Plugins¶
miracle-wm's plugin system lets you extend and override core compositor behavior through sandboxed WebAssembly modules. Because plugins run in a WebAssembly sandbox, a misbehaving plugin cannot crash or corrupt the compositor.
Writing a Plugin¶
Plugins are written in Rust using the miracle-plugin crate. The crate provides macros and types for hooking into compositor lifecycle events. Other languages may be supported in the future in addition to Rust.

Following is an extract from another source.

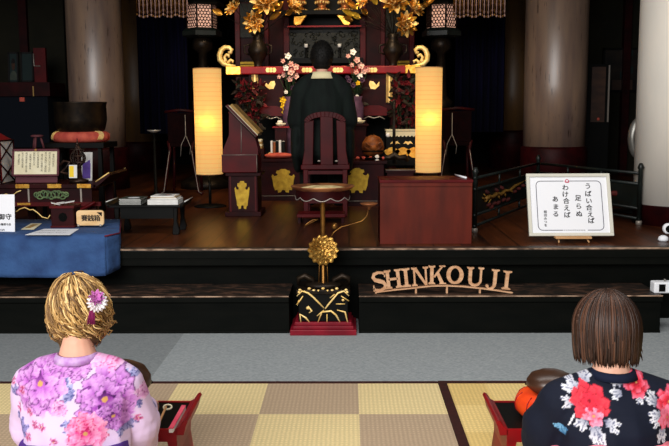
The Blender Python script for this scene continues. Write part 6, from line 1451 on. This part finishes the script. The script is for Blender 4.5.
# dim portraits and cabinet far left
Yv = 11.3
def portrait(label, px0, py0, px1, py1, Y, bg, face=True):
    t = thing('framed_portrait', label, 'framed photo'); x0, x1, a, b = rect(px0, py0, px1, py1, Y); w_, h_ = x1-x0, b-a; T_ = Matrix.Translation((x0, Y, a)) @ Matrix.Rotation(-.08, 4, 'X')
    m = mb('photodark')
    for bx in ((0, w_, 0, .02), (0, w_, h_-.02, h_), (0, .02, 0, h_), (w_-.02, w_, 0, h_)): m.box(bx[0], bx[1], -.012, .012, bx[2], bx[3], T_)
    m.build('frame', t); m = mb(bg); m.box(.02, w_-.02, -.002, .006, .02, h_-.02, T_); m.build('picture', t)
    if face:
        m = mb('greybook'); m.prism([(w_*(.5+.38*math.cos(q)), max(.022, h_*(.1+.3*math.sin(q)))) for q in [PI*i/12 for i in range(13)]], -.004, -.002, T_)
        m.use('photoskin'); m.prism([(w_*(.5+.17*math.cos(q)), h_*(.58+.17*math.sin(q))) for q in [2*PI*i/16 for i in range(16)]], -.006, -.004, T_); m.use('photodark'); m.prism([(w_*(.5+.19*math.cos(q)), h_*(.64+.16*math.sin(q))) for q in [PI*i/12 for i in range(13)]], -.008, -.006, T_); m.build('pictured_sitter', t)
portrait('dim framed portrait of a dark haired sitter on the left shelf', 7, 52, 19, 83, 10.9, 'teal')
portrait('dim teal picture beside the framed portrait on the left shelf', 19.5, 52, 34, 82, 10.95, 'teal', False)
t = thing('tablet_stand', 'dark red wooden stand with pale bracket beside the portraits', 'stand'); x0, x1, a, b = rect(33, 48, 46, 70, 10.8); m = mb('red'); m.box(x0, x1, 10.8, 10.85, at(20, 83.2, 10.9).z, b); m.build('panel', t); m = mb('footsilver', True); u = at(34, 66, 10.78); m.tube([(u.x, 10.78, u.z+.15), (u.x, 10.78, u.z), (u.x+.08, 10.78, u.z)], .008, 5); m.build('bracket', t)
t = thing('altar_shelf', 'dark shelf cabinet carrying the portraits at the far left', 'cabinet'); x0, x1, a, b = rect(-30, 83, 50, 96, 10.6); m = mb('darkred'); m.box(x0, x1, 10.6, 11.2, a, at(20, 83.2, 10.9).z); m.build('shelf_board', t); m = mb('blueback'); m.box(x0, x1-.05, 10.65, 11.15, ZS, a); m.build('blue_cloth_front', t)
m = mb('booktan'); u = at(33, 84, 10.59); m.box(u.x-.006, u.x+.006, 10.585, 10.6, a+.0, a+.12); m.use('salmon'); u = at(21, 99, 10.6); m.box(u.x-.03, u.x+.03, 10.63, 10.65, u.z-.03, u.z+.02); m.build('pale_tag', t)
# right background: cabinet, picture, fan
t = thing('tall_cabinet', 'tall dark cabinet with brown door panel and pale edge beyond the right worn pillar', 'cabinet')
Yv = 10.9; x0, x1, a, b = rect(584, 64, 609, 125, Yv); m = mb('black'); m.box(x0-.1, x1, Yv, Yv+.5, ZS, b); m.build('body', t, .004)
u0, u1, v0, v1 = rect(592, 67, 604, 122, Yv); m = mb('brownl'); m.box(u0, u1, Yv-.01, Yv, v0, v1); m.build('door', t); m = mb('footsilver'); m.box(x1-.03, x1-.012, Yv-.012, Yv, v0, v1+.02); m.build('pale_edge', t)
u = at(598, 119, Yv); m = mb('salmon', True); m.ell((u.x, Yv-.012, u.z), (.02, .008, .02), nu=8, nv=6); m.build('knob', t)
t = thing('framed_picture', 'dim dark framed picture on the wall by the white pillar', 'framed picture'); Yv = 12.26; x0, x1, a, b = rect(603, 48, 640, 92, Yv)
m = mb('black'); 
for bx in ((x0, x1, a, a+.03), (x0, x1, b-.03, b), (x0, x0+.03, a, b), (x1-.03, x1, a, b)): m.box(bx[0], bx[1], Yv-.02, Yv+.02, bx[2], bx[3])
m.build('frame', t); m = mb('picdark'); m.box(x0+.03, x1-.03, Yv, Yv+.02, a+.03, b-.03); m.build('picture', t)
m = mb('brownl'); u0, u1, v0, v1 = rect(612, 80, 632, 91, Yv); m.box(u0, u1, Yv-.004, Yv, v0, v1); m.build('picture_patch', t)
for px, py in ((626, 76), (631, 70), (631, 52), (622, 75)): u = at(px, py, Yv); m = mb('teal'); m.box(u.x-.03, u.x+.03, Yv-.004, Yv, u.z-.05, u.z+.05); m.build('picture_patch', t)
t = thing('electric_fan', 'round pale metal fan head partly behind the white pillar', 'fan')
Yv = 7.6; c = at(638.5, 138, Yv); rf = (at(638.5, 138, Yv).x-at(627.5, 138, Yv).x); T_ = Matrix.Translation((c.x, Yv, c.z)) @ Matrix.Rotation(PI/2, 4, 'X') 
m = mb('silver', True); m.T = T_ @ Matrix.Diagonal((1, 1.9, 1, 1)); m.lathe([(rf, 0), (rf*1.02, .02), (rf*.97, .04), (rf*.6, .055), (rf*.42, .05), (rf*.4, .03), (rf*.38, .0)], n=40); m.build('grille', t)
m = mb('black', True); m.T = T_; m.lathe([(rf*.36, 0), (rf*.34, .05), (rf*.2, .06)], n=24); m.use('silver'); m.lathe([(rf*.16, .05), (rf*.14, .075)], n=20); m.build('hub', t)
m = mb('black', True); m.tube([(c.x, Yv+.03, ZS), (c.x, Yv+.03, c.z)], .02, 10); m.lathe([(.18, ZS), (.18, ZS+.02), (.03, ZS+.04)], (c.x, Yv+.03, 0), 24); m.build('stand', t)

# ================================================================== FOLDING RAILING
t = thing('low_railing', 'low folding black lacquer railing with carved gold dragon panel, right of the podium', 'railing')
K = [Vector((at(475, 200, 6.35).x, 6.35, ZS)), Vector((at(538, 170, 8.1).x, 8.1, ZS)), Vector((at(640, 190, 6.75).x-.0, 6.75, ZS))]
zr = at(475, 178, 6.35).z
for i in range(2):
    A_, B_ = K[i], K[i+1]; d = B_-A_; n_ = Vector((-d.y, d.x, 0)).normalized()
    P = lambda u, z: A_+d*u+Vector((0, 0, z-ZS))
    for nm, z_, r_ in (('top_rail', zr, .012), ('upper_rail', zr-.085, .013), ('lower_rail', ZS+.13, .012), ('bottom_rail', ZS+.05, .012)): m = mb('railgreen', True); m.tube([P(-.01, z_), P(1.01, z_)], r_, 8); m.build(nm, t)
    m = mb('railgreen'); m.add([P(0, ZS+.13), P(1, ZS+.13), P(1, zr-.085), P(0, zr-.085)]+[p+n_*.012 for p in (P(0, ZS+.13), P(1, ZS+.13), P(1, zr-.085), P(0, zr-.085))], [(0,1,2,3), (7,6,5,4), (0,4,5,1), (1,5,6,2), (2,6,7,3), (3,7,4,0)]); m.build('panel_board', t)
    for u in (.33, .66): m = mb('railgreen', True); m.tube([P(u, ZS+.05), P(u, ZS+.13)], .01, 6); m.build('spindle', t); m = mb('railgreen', True); m.tube([P(u, zr-.085), P(u, zr)], .01, 6); m.build('spindle', t)
    zm_ = (ZS+.13+zr-.085)/2; sg = -.016 if i == 0 else -.016
    off = n_*(-.008) if n_.y > 0 else n_*.02
    f = (lambda u, v: P(u, zm_+v)+off)
    m = mb('drag_gold', True)
    if i == 0:
        m.tube([f(.12, -.01), f(.17, .015), f(.22, .0), f(.28, .02), f(.34, .0), f(.4, .02), f(.48, .01), f(.56, .035), (f(.65, .045)), f(.76, .06)], [.012, .016, .014, .016, .014, .014, .012, .012, .009, .004], 6)
        for a_, b_ in (((.2, -.0), (.17, -.035)), ((.3, 0), (.33, -.04)), ((.4, .0), (.42, -.035)), ((.12, .0), (.08, .02)), ((.5, .01), (.53, -.02)), ((.14, .01), (.1, .045))): m.tube([f(*a_), f(*b_)], [.01, .004], 5)
        m.ell(f(.13, .01), (.02, .02, .018), nu=10, nv=6); m.build('gold_dragon', t)
        for u, v in ((.16, -.05), (.24, -.055), (.3, -.06), (.38, -.05), (.27, .05), (.55, -.01), (.62, .005), (.7, .02), (.35, .055), (.2, -.075), (.14, .055), (.45, -.06)): m = mb('drag_red', True); m.ell(f(u, v), (.028, .012, .015), Euler((0, v*9, 0)), nu=8, nv=6); m.build('red_cloud', t)
    else:
        m.tube([f(.5, .0), f(.58, .02), f(.66, .0)], [.005, .008, .004], 5); m.ell(f(.62, .05), (.012, .01, .012), nu=8, nv=6); m.build('gold_tracery', t)
        for u, v in ((.6, .02), (.66, .03), (.72, .01), (.8, .0), (.7, -.03), (.63, -.05)): m = mb('drag_red', True); m.ell(f(u, v), (.05, .012, .022), nu=8, nv=6); m.build('red_cloud', t)
for i, p in enumerate(K):
    m = mb('railgreen', True); m.lathe([(.018, ZS+.0), (.018, zr+.03), (.026, zr+.045), (.012, zr+.08)], (p.x, p.y, 0), 14); m.build('post', t)
    m = mb('footsilver', True); m.lathe([(.024, ZS), (.024, ZS+.03), (.019, ZS+.035)], (p.x, p.y-.0, 0), 14); m.build('foot_cap', t)
# ---- put every root Empty at the base of its thing
bpy.context.view_layer.update()
for t in [o for o in S.objects if o.type == 'EMPTY' and o.parent is None and o.location.length < 1e-9]:
    lo = Vector((1e9,)*3); hi = -lo
    def walk(o, off):
        global lo, hi
        if o.type == 'MESH':
            for v in o.data.vertices:
                p = v.co+off+o.location; lo = Vector(map(min, lo, p)); hi = Vector(map(max, hi, p))
        for c in o.children: walk(c, off+o.location)
    for c in t.children: walk(c, Vector())
    base = Vector(((lo.x+hi.x)/2, (lo.y+hi.y)/2, lo.z)); t.location = base
    for c in t.children: c.location = c.location-base
# ================================================================== LIGHT
def area(name, loc, rot, sx, sy, e, col=(1, 1, 1), spread=None):
    l = bpy.data.lights.new(name, 'AREA'); l.shape = 'RECTANGLE'; l.size = sx; l.size_y = sy; l.energy = e; l.color = col
    if spread: l.spread = spread
    o = bpy.data.objects.new(name, l); COL.objects.link(o); o.location = loc; o.rotation_euler = rot; return o
def point(name, loc, e, col, r=.05):
    l = bpy.data.lights.new(name, 'POINT'); l.energy = e; l.color = col; l.shadow_soft_size = r
    o = bpy.data.objects.new(name, l); COL.objects.link(o); o.location = loc; return o
area('open_front_daylight', (-2.0, -2.2, 3.2), (math.radians(66), 0, math.radians(-14)), 5, 2.4, 610, (1, .985, .97))
area('overhead_carpet_fill', (.3, 3.6, 4.1), (math.radians(8), 0, 0), 5, 1.2, 125, (1, .97, .93))  # added unseen fill from above, brightens the carpet and other level surfaces
area('altar_warm_fill', (AX, 7.6, 4.1), (math.radians(38), 0, 0), 1.6, .3, 26, (1, .8, .52), spread=math.radians(80))  # added unseen warm fill, brings up the gilding on the altar
w = bpy.data.worlds.new('world'); S.world = w; w.use_nodes = True
w.node_tree.nodes['Background'].inputs[0].default_value = (.75, .85, 1, 1); w.node_tree.nodes['Background'].inputs[1].default_value = .25
S.view_settings.view_transform = 'Standard'; S.view_settings.look = 'None'; S.view_settings.gamma = 1; S.view_settings.exposure = 0
S.view_settings.use_curve_mapping = False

Full API documentation is available at docs.miracle-wm.org/miracle_plugin/.
What you can hook into¶
- Window placement — control where new windows are placed
- Input events — intercept keystrokes and pointer events before the compositor handles them
- Animations — trigger custom animations at any lifecycle event
- Workspace and output events — react to workspace creation, deletion, and switching
- Configuration — programmatically specify the configuration as a plugin data at runtime
Getting started¶
Add the crate to your Cargo.toml:
[dependencies]
miracle-plugin = "*"
[lib]
crate-type = ["cdylib"]
Then compile to WebAssembly:
rustup target add wasm32-wasip1 # This should be done once
cargo build --target wasm32-wasip2 --release
The resulting .wasm file is what you load in your miracle-wm configuration.
Examples¶
miri-plugincrate — the Miri plugin that turns any Miracle compositor into a scrolling window manager- mattkae/dotfiles — a real-world plugin used in the author's personal setup
Configuring Plugins¶
Plugins still need to be specified in your configuration before they are loaded into Miracle. See configuration/plugins.md for how to load plugins and pass user data to them from your miracle-wm/config.yaml.